Gotthelf bezeichnet Sintram und Bertram als Grafen von Lenzburg; die Burgdorfer Gründungssage ist tatsächlich identisch mit jener der Stadt Lenzburg. In der aargauischen Version heissen die Brüder allerdings Waltram und Guntram. Hier ist es Waltram, der verschlungen wird und später wieder aus dem Drachenleib steigt, und Guntram, der das Untier tötet.
Zum Lohn erhoben die Bauern die heldenhaften Befreier des Landstrichs zu Grafen von Lenzburg und erlaubten ihnen, auf dem Drachenfelsen eine Burg – eben die Lenzburg – zu bauen. Noch heute erinnert auf dem Nordgiebel der zur Burg gehörenden Landvogtei ein bemalter, zum Teil vergoldeter Drache an die heroische Tat. 1594 taucht die Skulptur erstmals in den Akten auf; sie wurde damals erneuert und musste auch später immer wieder ersetzt werden.
Siegfried und der Drachenschatz
Der vermutlich berühmteste Drachentöter ist Siegfried aus dem Nibelungenlied. Diese germanische Heldensaga, die von Geschehnissen aus der Völkerwanderungszeit berichtet, erhielt ihre endgültige Form im Hochmittelalter, setzt sich aber aus verschiedenen Überlieferungen zusammen, die deutlich älter sind.
Eine dieser alten Geschichten ist das Lied von Siegfried, dem Drachentöter. Der bei einem Schmied aufgewachsene junge Mann zieht aus, den Drachen Fafnir zu töten. Er stellt und tötet die Bestie. Um sich unverwundbar zu machen, badet er im Drachenblut. Dummerweise fällt aber ein Blatt auf eine Stelle an seinem Rücken; hier benetzt das Drachenblut die Haut nicht, und der Held bleibt an dieser Stelle verletzbar. Das wird ihm später, nach vielen Abenteuern, eines Tages zum tödlichen Verhängnis.

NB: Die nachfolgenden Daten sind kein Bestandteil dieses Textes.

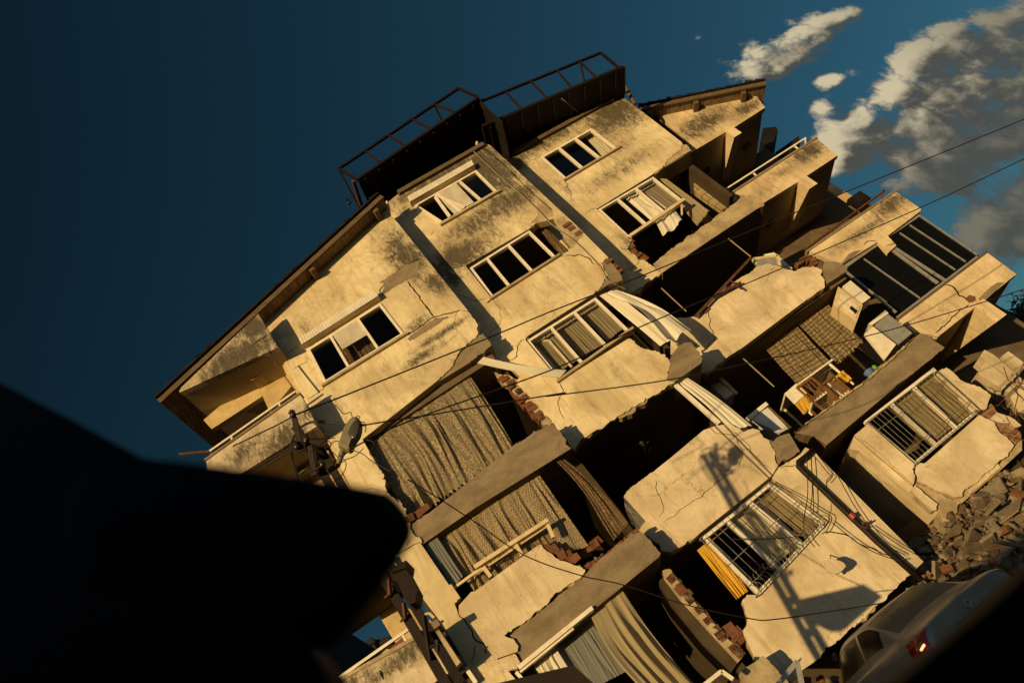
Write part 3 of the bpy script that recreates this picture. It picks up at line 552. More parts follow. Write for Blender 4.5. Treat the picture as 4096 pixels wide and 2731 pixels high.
# brick ended partition in the dark room beside it
b = MB(); q = P('Y2', '1140 880;~1185 868;~1290 1010;~1440 1190;~1640 1390;1600 1440;1460 1290;1250 1060;1150 930', YB); b.poly(rag(q, .02, seed=55), [], YB + .05, YB + .1, 1)
bricks(b, P('Y2', '1165 880;1270 1010;1420 1190;1620 1390', YB), YB + .02, 18, 2, .12, (.15, .13), .2, 17); bricks(b, P('Y2', '1240 980;1270 1010', YB), YB, 2, 0, .12, (.16, .13), .2, 18); bricks(b, P('Y2', '1540 1230;1600 1260;1600 1330', YB), YB + .05, 5, 0, .2, (.2, .16), .6, 19)
q = P('Y2', '1150 930;1250 1060;1460 1290;1600 1445;1560 1500;1380 1330;1190 1090;1120 960', YB + .25); b.poly(rag(q), [], YB + .12, YB + 3, 3)
b.build('partition', ['brick1', 'concrete2', 'hollow', 'room'], BLD)

# ------------------------------------------------------------------ bay C
wC1 = P('Z2', '1560 957;1925 747;2118 893;1738 1120', YC)
wC2 = P('Z3', '160 1108;545 880;762 1052;368 1304', YC)
outerC = (P('Z2', '1240 1000;1330 968;1372 922;2140 502', YC) + P('Z3', '325 320;740 640;~746 692;~700 720;~640 762;~630 803;~570 842;535 872;150 1108;365 1302;~400 1325;~362 1388;~430 1442;~440 1460;~495 1472;~530 1495;~560 1520;610 1562', YC) + P('Z7', '785 328;~690 390;~640 430;~560 482;480 500', YC) + [(5.9, P('Z7', '480 500', YC)[0][1], False), (5.9, P('Z2', '1240 1000', YC)[0][1], False)])
b = MB(); wall(b, outerC, [wC1], YC, .22, 0, 1, seed=71)
for i, (z, t, ww) in enumerate([('Z3', '70 1145;110 1115;165 1105', .014), ('Z2', '1740 1120;1760 1180;1785 1220;1770 1280', .012), ('Z2', '1480 985;1530 965;1560 955', .014), ('Z2', '1890 690;1905 720;1930 745', .02), ('Z3', '300 1380;400 1390;470 1440', .012), ('Z3', '340 1550;430 1500;450 1460', .014)]): crack(b, P(z, t, YC), YC, ww, 2, 80 + i)
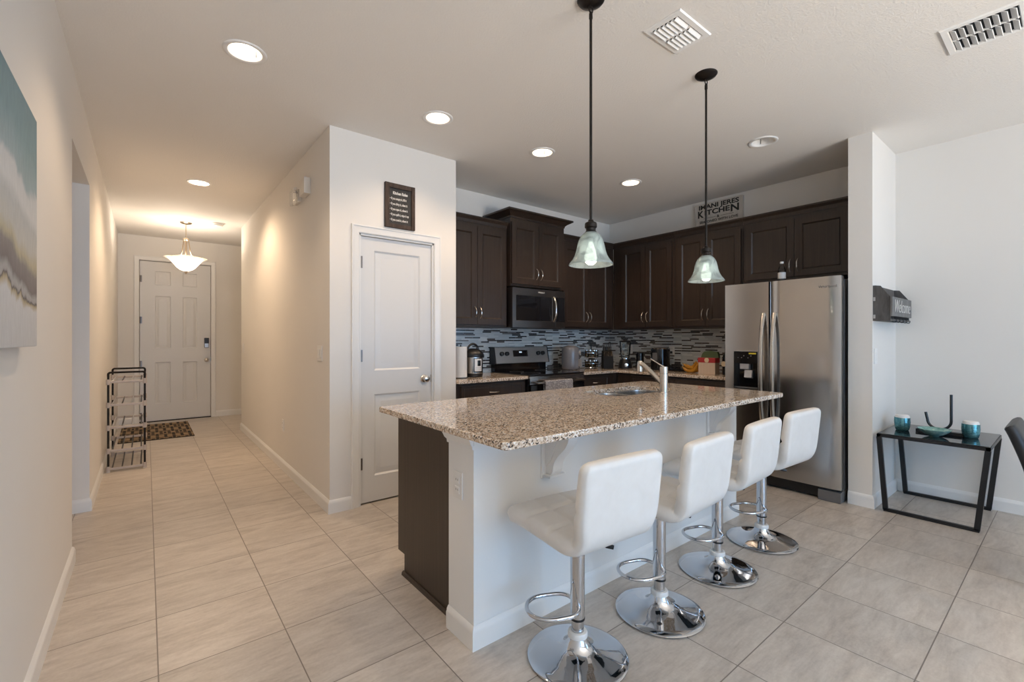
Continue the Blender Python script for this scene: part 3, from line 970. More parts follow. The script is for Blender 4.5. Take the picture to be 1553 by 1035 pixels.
# ------------------------------------------------------------------ microwave
MX0, MX1, MZ0, MZ1, MF = 2.872, 3.618, 1.372, 1.782, 3.575
mw = thing('microwave', 'over-the-range stainless microwave with black window and curved handle', 'microwave', (3.245, 3.78, MZ0))
MB().box(MX0, MX1, MF + .03, YS - .005, MZ0, MZ1, .003).build('body', M['steel_dark'], mw)
md = panel_slab([MX0, MX0 + .045, MX0 + .555, MX0 + .60], [MZ0 + .004, MZ0 + .072, MZ0 + .335, MZ1 - .002], {(1, 1)}, 0.03, [(0.003, -0.003)], 'y', MF + .03).build('door', M['steel_dark'], mw)
MB().box(MX0 + .049, MX0 + .551, MF + .001, MF + .004, MZ0 + .076, MZ0 + .331).build('window', M['blackglass'], md)
MB().box(MX0 + .602, MX1 - .001, MF + .001, MF + .03, MZ0 + .004, MZ1 - .002, .002).build('side_frame', M['steel_dark'], mw)
cpn = MB().box(MX0 + .606, MX1 - .012, MF - .003, MF + .002, MZ0 + .072, MZ0 + .335, .001).build('control_panel', M['blackglass'], mw)
hp = [(MX0 + .545 + .055 * (1 - t * t) * 0 + .028, MF - .045 * (1 - abs(t) ** 2.5) - .002, MZ0 + .205 + .132 * t) for t in [-1 + i / 8 for i in range(17)]]
MB().tube(hp, 0.014, 12, flat=0.5).build('handle', M['steel'], md)
MB().box(MX0 + .02, MX1 - .02, MF + .035, MF + .06, MZ0 - .006, MZ0 + .001).build('vent_lip', M['blackplastic'], mw)
text('lettering', 'Whirlpool', 0.022, M['chalk'], md, facing_my(MX0 + .39, MF - .0008, MZ0 + .375))

# ------------------------------------------------------------------ fridge
FX, FY0, FY1, FYM, FT = 4.10, 1.140, 2.022, 1.648, 1.742
fr = thing('fridge', 'stainless side-by-side fridge with a black dispenser in the left door', 'fridge', (4.47, 1.58, 0))
MB().box(FX + .085, 4.85, FY0 + .008, FY1 - .008, 0.02, FT - .018, .006).build('body', M['fridgeside'], fr)
def fdoor(y0, y1, name, mb=None):
    mb = mb or MB()
    # slightly bowed front: section in plan, extruded upwards
    n = 12
    sec = [(FX + .075, y0), ]
    for i in range(n + 1):
        t = i / n
        y = y0 + (y1 - y0) * t
        edge = min(t, 1 - t) * (y1 - y0)
        d = 0.012 * max(0, 1 - edge / 0.014) ** 2
        sec.append((FX + d, y))
    sec.append((FX + .075, y1))
    return mb, sec
mb, sec = fdoor(FY0, FYM - .004, 'r')
rd = MB().prism(sec, 0.105, FT, 'z').build('door', M['steel'], fr)
# left door with the dispenser well cut through its face
DY0, DY1, DZ0, DZ1 = 1.735, 1.948, 0.815, 1.155
lm = MB()
lp = panel_slab([FYM + .004, DY0, DY1, FY1], [0.105, DZ0, DZ1, FT], {(1, 1)}, 0.075, [(0.002, 0.0012), (0.005, 0.0012), (0.007, -0.062)], 'x', FX + .075)
ld = lp.build('door', M['steel'], fr, smooth=20)
dsp = MB().box(FX + .055, FX + .063, DY0 + .010, DY1 - .010, DZ0 + .010, DZ1 - .010).build('dispenser', M['blackgloss'], ld)
MB().box(FX - .002, FX + .05, DY0 + .011, DY1 - .011, DZ1 - .115, DZ1 - .011, .004).build('control_panel', M['blackgloss'], dsp)
MB().box(FX + .012, FX + .05, DY0 + .085, DY1 - .050, DZ1 - .165, DZ1 - .112, .004).build('ice_chute', M['silverpl'], dsp)
MB().prism([(FX + .030, DZ1 - .172), (FX + .052, DZ1 - .172), (FX + .052, DZ1 - .245), (FX + .018, DZ1 - .235)], DY0 + .065, DY1 - .085, 'y').build('paddle', M['silverpl'], dsp)
MB().box(FX + .006, FX + .055, DY0 + .011, DY1 - .011, DZ0 + .011, DZ0 + .018).build('drip_tray', M['greyplastic'], dsp)
MB().box(FX - .0035, FX - .001, DY0 + .018, DY0 + .078, DZ1 - .030, DZ1 - .018).build('sticker', M['yellow'], dsp)
for k, (yy, zz) in enumerate(((DY0 + .06, .045), (DY0 + .085, .062), (DY0 + .12, .045), (DY0 + .14, .062), (DY0 + .17, .062))):
    MB().cyl((FX - .004, yy, DZ1 - zz), 0.003, .003, 8, 'x').build('button', M['silverpl'], dsp)
mp = frame_map('x', FX)
for yy, par in ((FYM + .044, ld), (FYM - .044, rd)):
    pts = []; 
    for i in range(25):
        t = -1 + 2 * i / 24
        pts.append((FX - .062 * (1 - abs(t) ** 3.2) - .006 * 0 - .002, yy, 0.98 + 0.50 * t))
    hm = MB()
    hm.rings([[(p[0] + dx, p[1] + dy, p[2]) for dx, dy in ((.009, -.015), (-.006, -.014), (-.010, -.006), (-.010, .006), (-.006, .014), (.009, .015))] for p in pts])
    hm.build('handle', M['nickel'], par)
MB().box(FX + .05, FX + .30, FY0 + .01, FY1 - .01, 0.012, 0.098, .004).build('kick_grille', M['blackplastic'], fr)
MB().box(FX + .012, FX + .30, FY0 + .002, FY0 + .155, 0.0, 0.085, .006).build('foot_cover', M['greyplastic'], fr)
MB().box(FX + .012, FX + .30, FY1 - .155, FY1 - .002, 0.0, 0.085, .006).build('foot_cover', M['greyplastic'], fr)
MB().box(FX + .03, FX + .16, FY0 + .02, FY0 + .12, FT - .02, FT + .006, .004).build('hinge_cover', M['greyplastic'], fr)
text('lettering', 'Whirlpool', 0.030, M['greyplastic'], rd, facing_mx(FX - .0009, 1.225, FT - .078))
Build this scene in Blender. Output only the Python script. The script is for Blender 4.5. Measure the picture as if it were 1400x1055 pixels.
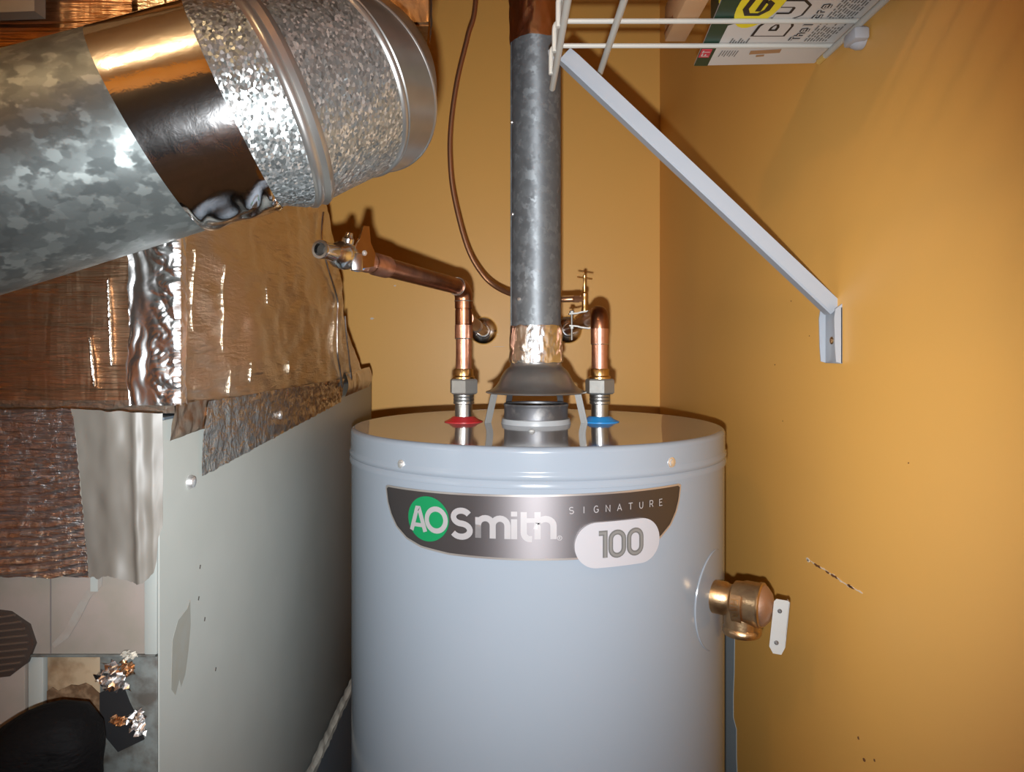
import bpy, bmesh, math, random
from mathutils import Vector, Matrix, noise

for o in list(bpy.data.objects):
    bpy.data.objects.remove(o, do_unlink=True)
scene = bpy.context.scene
COL = scene.collection
ZC = 1.40                       # eye height of the camera above the floor

# ------------------------------------------------------------------ camera
cam_d = bpy.data.cameras.new('camera'); cam_d.sensor_width = 36.0
cam_d.lens = 972.0 / 1400.0 * 36.0
cam_d.shift_x = 0.0043; cam_d.shift_y = -0.0339
cam_d.clip_start = 0.02
cam = bpy.data.objects.new('camera', cam_d); COL.objects.link(cam)
cam.location = (0, 0, ZC); cam.rotation_euler = (math.pi / 2, 0, 0)
scene.camera = cam

# ------------------------------------------------------------------ light
world = bpy.data.worlds.new('world'); scene.world = world; world.use_nodes = True
bg = world.node_tree.nodes['Background']
bg.inputs[0].default_value = (1.0, 0.85, 0.7, 1); bg.inputs[1].default_value = 0.05

fl = bpy.data.lights.new('phone_flash', 'SPOT'); fl.energy = 64; fl.color = (0.93, 0.97, 1.0)
fl.shadow_soft_size = 0.006; fl.spot_size = math.radians(92); fl.spot_blend = 1.0
flo = bpy.data.objects.new('phone_flash', fl); COL.objects.link(flo)
flo.location = (-0.006, 0.0, ZC - 0.036)          # flash sits just under the lens
flo.rotation_euler = (math.radians(88), 0, 0)

vs = scene.view_settings
vs.view_transform = 'Standard'; vs.look = 'None'; vs.gamma = 1.0; vs.use_curve_mapping = False
vs.exposure = 0.0

# ------------------------------------------------------------------ materials
def new_mat(name):
    m = bpy.data.materials.new(name); m.use_nodes = True
    nt = m.node_tree; b = nt.nodes['Principled BSDF']
    return m, nt, b

def ramp(nt, src, stops):
    r = nt.nodes.new('ShaderNodeValToRGB')
    while len(r.color_ramp.elements) < len(stops): r.color_ramp.elements.new(0.5)
    for e, (p, c) in zip(r.color_ramp.elements, stops):
        e.position = p; e.color = (*c, 1)
    nt.links.new(src, r.inputs[0]); return r

def coords(nt, scale=(1, 1, 1), rot=(0, 0, 0)):
    t = nt.nodes.new('ShaderNodeTexCoord'); mp = nt.nodes.new('ShaderNodeMapping')
    mp.inputs['Scale'].default_value = scale; mp.inputs['Rotation'].default_value = rot
    nt.links.new(t.outputs['Object'], mp.inputs[0]); return mp.outputs[0]

def noise_tex(nt, co, scale, detail=3, rough=0.55, dist=0.0):
    n = nt.nodes.new('ShaderNodeTexNoise'); n.inputs['Scale'].default_value = scale
    n.inputs['Detail'].default_value = detail; n.inputs['Roughness'].default_value = rough
    n.inputs['Distortion'].default_value = dist
    nt.links.new(co, n.inputs['Vector']); return n.outputs['Fac']

def bump(nt, b, h, strength, dist=0.002):
    bp = nt.nodes.new('ShaderNodeBump'); bp.inputs['Strength'].default_value = strength
    bp.inputs['Distance'].default_value = dist
    nt.links.new(h, bp.inputs['Height'])
    prev = b.inputs['Normal']
    if prev.is_linked: nt.links.new(prev.links[0].from_socket, bp.inputs['Normal'])
    nt.links.new(bp.outputs[0], b.inputs['Normal'])

def mat(name, col, metal=0.0, rough=0.5, var=None, bmp=None, coat=0.0, spec=0.5, sc=(1, 1, 1)):
    """var = (noise scale, second colour, low, high); bmp = (noise scale, strength, distance)"""
    m, nt, b = new_mat(name)
    b.inputs['Base Color'].default_value = (*col, 1); b.inputs['Metallic'].default_value = metal
    b.inputs['Roughness'].default_value = rough; b.inputs['Specular IOR Level'].default_value = spec
    b.inputs['Coat Weight'].default_value = coat
    if var or bmp: co = coords(nt, sc)
    if var:
        r = ramp(nt, noise_tex(nt, co, var[0], 4), [(var[2], col), (var[3], var[1])])
        nt.links.new(r.outputs[0], b.inputs['Base Color'])
    if bmp:
        bump(nt, b, noise_tex(nt, co, bmp[0], 3), bmp[1], bmp[2])
    return m

def spangle(name, scale, lo, hi, tilt, rough, metal=0.85, sc=(1, 1, 1), smooth=0.0, knee=0.55, warp=0.5):
    m, nt, b = new_mat(name); co = coords(nt, sc)
    w = nt.nodes.new('ShaderNodeTexNoise'); w.inputs['Scale'].default_value = scale * 1.3
    nt.links.new(co, w.inputs['Vector'])
    mx = nt.nodes.new('ShaderNodeVectorMath'); mx.operation = 'MULTIPLY_ADD'
    mx.inputs[1].default_value = (warp / scale,) * 3
    nt.links.new(w.outputs['Color'], mx.inputs[0]); nt.links.new(co, mx.inputs[2])
    v = nt.nodes.new('ShaderNodeTexVoronoi'); v.inputs['Scale'].default_value = scale
    nt.links.new(mx.outputs[0], v.inputs['Vector'])
    if smooth:
        v.feature = 'SMOOTH_F1'; v.inputs['Smoothness'].default_value = smooth
    sep = nt.nodes.new('ShaderNodeSeparateColor'); nt.links.new(v.outputs['Color'], sep.inputs[0])
    r = ramp(nt, sep.outputs[0], [(0.0, lo), (knee, tuple(a * .7 + c * .3 for a, c in zip(lo, hi))), (1.0, hi)])
    nt.links.new(r.outputs[0], b.inputs['Base Color'])
    b.inputs['Metallic'].default_value = metal; b.inputs['Roughness'].default_value = rough
    g = nt.nodes.new('ShaderNodeNewGeometry')
    s1 = nt.nodes.new('ShaderNodeVectorMath'); s1.operation = 'SUBTRACT'; s1.inputs[1].default_value = (0.5,) * 3
    nt.links.new(v.outputs['Color'], s1.inputs[0])
    s2 = nt.nodes.new('ShaderNodeVectorMath'); s2.operation = 'MULTIPLY_ADD'; s2.inputs[1].default_value = (tilt,) * 3
    nt.links.new(s1.outputs[0], s2.inputs[0]); nt.links.new(g.outputs['Normal'], s2.inputs[2])
    s3 = nt.nodes.new('ShaderNodeVectorMath'); s3.operation = 'NORMALIZE'
    nt.links.new(s2.outputs[0], s3.inputs[0]); nt.links.new(s3.outputs[0], b.inputs['Normal'])
    return m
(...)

War der Drache Fafnir aber wirklich der grässliche Unhold, als den ihn die Sage schildert? Zweifel sind erlaubt. Vielleicht steckt auch hinter dem Lindwurm des Nibelungenlieds eine Naturkraft, die ursprünglich nicht schlecht, sondern Segen spendend war.
Der Schlüssel zu dieser Sichtweise liegt im Goldschatz, der Fafnir in seiner Höhle hütet. Dieser Schatz war womöglich keine Anhäufung von Kelchen, Schmuckstücken und Münzen aus Edelmetall, sondern ein matriarchaler Geistesschatz, der seine spirituelle Bedeutung erst verlor, als sein Hüter unter den Schwerthieben eines patriarchalen Haudegens fiel.